First of all, there were the usual expectations to a doctoral thesis on an extensive literature and methodology review, detailed source interpretation, and broad contextualising (incl. to place the own research in research fields which turned out to be not that relevant for my work). I am grateful that I spend quite a lot of time on this, and especially on the introduction where I summed up relevant research on the vast field of “Herrschaft” (authority, rule, government, power…) and political history (incl. political thought or history of ideas) and really dug deep to also form my own understanding of power, authority, and rule in the early modern period. This time and research investment has certainly paid off, and parts of this text has been re-used and re-written for several book chapters, journal articles, and grant applications. It will certainly find its way into the English monograph as well, just in a very reduced way and much more concentrated on my main arguments.

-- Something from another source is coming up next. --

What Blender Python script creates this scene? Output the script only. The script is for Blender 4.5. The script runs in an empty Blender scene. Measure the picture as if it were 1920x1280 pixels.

Second, the extensive research on my ten case studies (eight monarchs deposed in ten realms, or even twelve realms if you count Christian II in Norway, and James II in Ireland as own case studies – which I didn’t) will be cut. And I mean, going from Rapunzel to Skin (Skunk Anasie). In word counts, going from about 100.000 words to about 15.000. This is actually the chapter I am working on right now, and so far it’s going well (maybe, I’ll need to go up to 20.000 – let’s see if I can squeeze Charles I into 2,000 words, or if he will be obstinate, as he usually is). There is a simple reason behind this: the case studies were needed as my data, but they are not the focus themselves. Here, the thinking-writing-researching was especially prominent: I had to find many, many, many details how each deposition worked, what was said, who said and did what, what were the problems, what were reactions and unexpected events, and so on. But basically, I did not add much to already existing research on each case study (a bit, because a comparative view actually shows patterns not visible when only looking at one example). The real new addition to research of my thesis is the comparison and the analysis of deposition events in more general, e.g. I could identify several phases of how deposition needed to be concluded (and I’ve seen these phases repeated in the recent depositions in South Korea and Brazil). Identifying such phases, identifying several actor groups needed, and identifying several recurring legitimation strategies was my main scholar work. The details of all case studies are just the raw data from which I drew these insights. In the doctoral dissertation, this raw data needed to be presented, including the extensive research discussion for each case study (think, Mary Stuart and Charles I). In the academic monograph, this will be reduced to the most important insights as well as to a very short presentation of the history of events. Of course, more details from each deposition will also be mentioned in the rest of the book (as they were in the rest of the dissertation) – I don’t want to write a completely abstract book, and try to “show, not tell” as often as reasonably possible and sensible.
At the moment, these are the main differences between a (German) dissertation and an academic monograph – less methodology and research context,and less presentation of raw data. Let’s see if I encounter more important differences later on. I’ll keep you posted!